Dakota, my Half-sister when in Rescue

But no one seemed to want to bring Dakota home.

Since then, Elizabeth has taken an interest in Dakota’s story. I think she would have really liked to adopt her, but I was very sick with blasto and there was no way she could bring another dog into our home. She tried to help Dakota find a home in little ways – showing her picture around, asking her to send me a letter for my readers to see (she was pretty busy learning to skijor and guarding the other dogs in the rescue centre, so that never came about). Finally, after two years of trying to find a forever home, someone saw Dakota and fell in love with her.

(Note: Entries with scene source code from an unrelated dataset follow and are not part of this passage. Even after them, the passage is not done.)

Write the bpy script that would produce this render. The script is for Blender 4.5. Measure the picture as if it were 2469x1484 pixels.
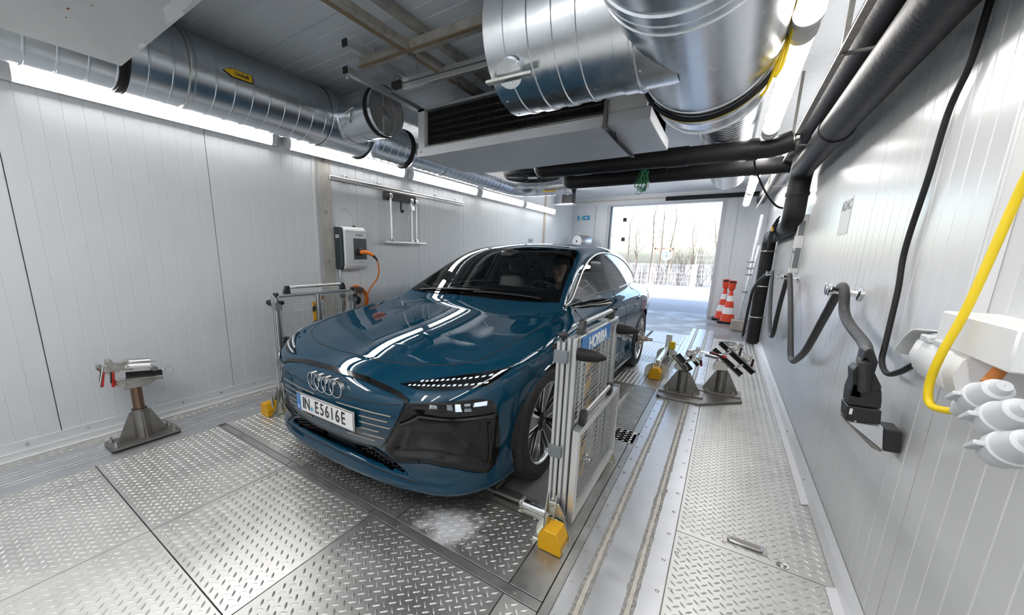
import bpy, bmesh, math, random
import numpy as np
from mathutils import Vector, Matrix, Euler, Quaternion
from mathutils.geometry import delaunay_2d_cdt
for o in list(bpy.data.objects): bpy.data.objects.remove(o)
SC = bpy.context.scene; COL = SC.collection; PI = math.pi; R = math.radians
random.seed(7); rng = np.random.default_rng(7)
# ---------------------------------------------------------------- camera
cd = bpy.data.cameras.new('camera'); cam = bpy.data.objects.new('camera', cd); COL.objects.link(cam); SC.camera = cam
cd.sensor_width = 36; cd.lens = 894.71/2469*36; cd.shift_x = (1234.5-1150.77)/2469; cd.shift_y = (792.19-742)/2469; cd.clip_start = .02
HC = 1.395
cam.matrix_world = Matrix.Translation((0, 0, HC)) @ (Matrix.Rotation(R(33.4256), 4, 'Z') @ Matrix.Rotation(R(90-11.5329), 4, 'X') @ Matrix.Rotation(R(1.0706), 4, 'Z'))
# ---------------------------------------------------------------- world, sun, exposure
W = bpy.data.worlds.new('World'); SC.world = W; W.use_nodes = True
nt = W.node_tree; bg = nt.nodes['Background']; sky = nt.nodes.new('ShaderNodeTexSky')
sky.sky_type = 'NISHITA'; sky.sun_disc = False; sky.sun_elevation = R(38); sky.sun_rotation = R(200); sky.air_density = 1.0; sky.dust_density = 2.5; sky.ozone_density = 1.0
nt.links.new(sky.outputs[0], bg.inputs[0]); bg.inputs[1].default_value = .5
sl = bpy.data.lights.new('sun', 'SUN'); sl.energy = 3.2; sl.angle = R(.6); sl.color = (1, .95, .88)
so = bpy.data.objects.new('sun', sl); COL.objects.link(so); so.rotation_euler = (R(50), 0, R(-16))
SC.view_settings.view_transform = 'Standard'; SC.view_settings.look = 'None'; SC.view_settings.gamma = 1; SC.view_settings.use_curve_mapping = False
SC.view_settings.exposure = 0.57
LAMP = 27.0
cy = SC.cycles; cy.use_denoising = True; cy.max_bounces = 10; cy.diffuse_bounces = 5; cy.glossy_bounces = 6; cy.transmission_bounces = 6; cy.transparent_max_bounces = 16
cy.sample_clamp_indirect = 6; cy.caustics_reflective = False; cy.caustics_refractive = False
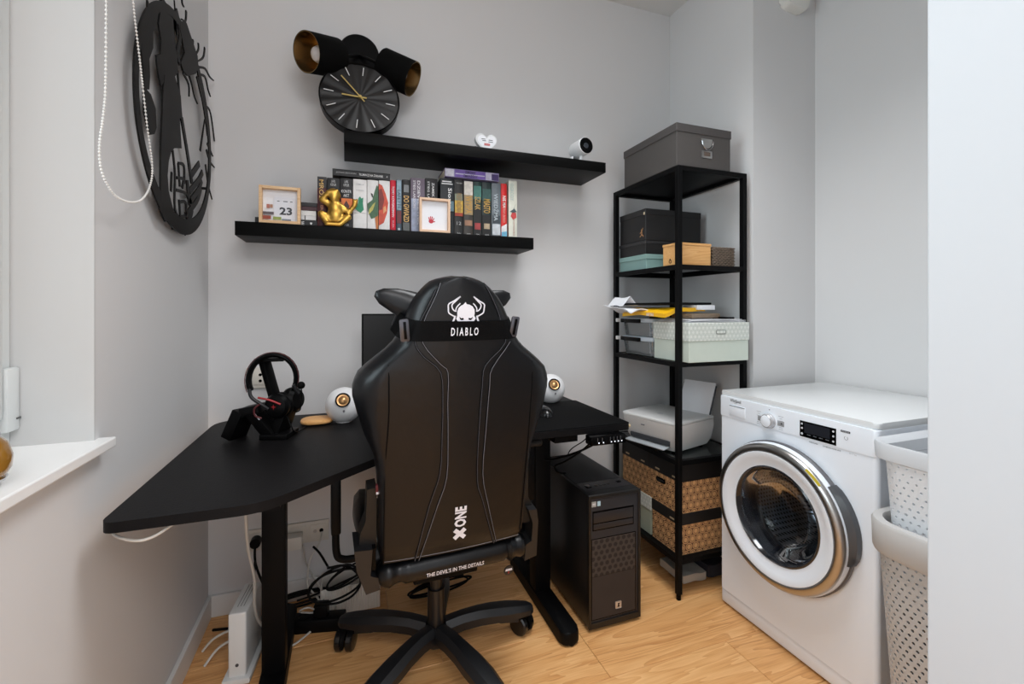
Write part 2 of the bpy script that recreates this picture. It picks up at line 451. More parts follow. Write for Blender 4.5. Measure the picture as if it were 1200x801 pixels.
# baseboards
g = G(); g.box(LW, RW, BW - 0.014, BW, 0, 0.082, bev=0.003); struct('baseboard_back', g, trim_m)
g = G(); g.box(LW, LW + 0.014, -0.4, BW - 0.014, 0, 0.082, bev=0.003); struct('baseboard_left', g, trim_m)
g = G(); g.box(RW - 0.014, RW, 1.49, BW - 0.014, 0, 0.082, bev=0.003); struct('baseboard_right', g, trim_m)

# ================================================================== FLOATING SHELVES, CLOCK, LAMP
g = G(); g.box(-0.012, 1.103, 1.796, BW, 1.794, 1.839, bev=0.001)
single('floating_shelf', g, black_wood, 'upper black floating wall shelf carrying the round clock', 'shelf')
g = G(); g.box(-0.373, 0.766, 1.838, BW, 1.436, 1.486, bev=0.001)
single('floating_shelf', g, black_wood, 'lower black floating wall shelf lined with books', 'shelf')

# clock: stands on the shelf, leaning back a little
ct = math.radians(11)
cc = V((0.046, 1.812 + 0.147 * math.sin(ct), 1.8400 + 0.147 * math.cos(ct))); CU = V((0, math.sin(ct), math.cos(ct))); CN = V((0, -math.cos(ct), math.sin(ct)))
clock = thing('wall_clock', 'round black clock with white hour marks and brass hands', 'clock', (0.045, 1.83, 1.8395))
cf = M('matte_black_face', (17, 16, 17), 0.45)
g = G(); g.lathe(cc, CN, [(0.0, -0.042), (0.140, -0.042), (0.146, -0.036), (0.1475, 0.004), (0.1455, 0.007), (0.143, 0.004), (0.142, 0.0)], 64)
part('case', g, black_plastic, clock)
g = G(); NA, NR = 144, 8; bm = g.bm
ctr = bm.verts.new(cc + CN * 0.0005); prev = None
for i in range(1, NR + 1):
    r = 0.1425 * i / NR; cur = []
    for j in range(NA):
        a = 2 * PI * j / NA
        z = 0.0028 * (i / NR) * math.sin(a * 17 + 1.5 * math.sin(3 * a)) * (0.4 + 0.6 * math.sin(a * 1.5) ** 2)
        cur.append(bm.verts.new(cc + XA * (r * math.sin(a)) + CU * (r * math.cos(a)) + CN * (0.0005 + z)))
    for j in range(NA):
        k = (j + 1) % NA
        if prev: bm.faces.new((prev[j], prev[k], cur[k], cur[j]))
        else: bm.faces.new((ctr, cur[k], cur[j]))
    prev = cur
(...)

Dakota While she was at MGPR

Dakota While she was at MGPR

The other day, Elizabeth met one of Dakota’s two-leggers on Facebook, and he sent her a link to his blog, where he had posted some photos of Dakota with her new family. They really love her. And you can tell just by looking at her that Dakota is pretty happy with them, too (click on the link).

Just as Dakota found her forever home, I learned of another half-sister, Belle. It looked like she, too was going to be placed with MGPR, but at the last minute, things worked out for her, too.  Sonia had a picture of her and she has been kind enough to let Elizabeth post her pictures of both Belle and Dakota in this post. Thanks, Sonia! And thank you for helping my two sisters and so many other dogs find homes!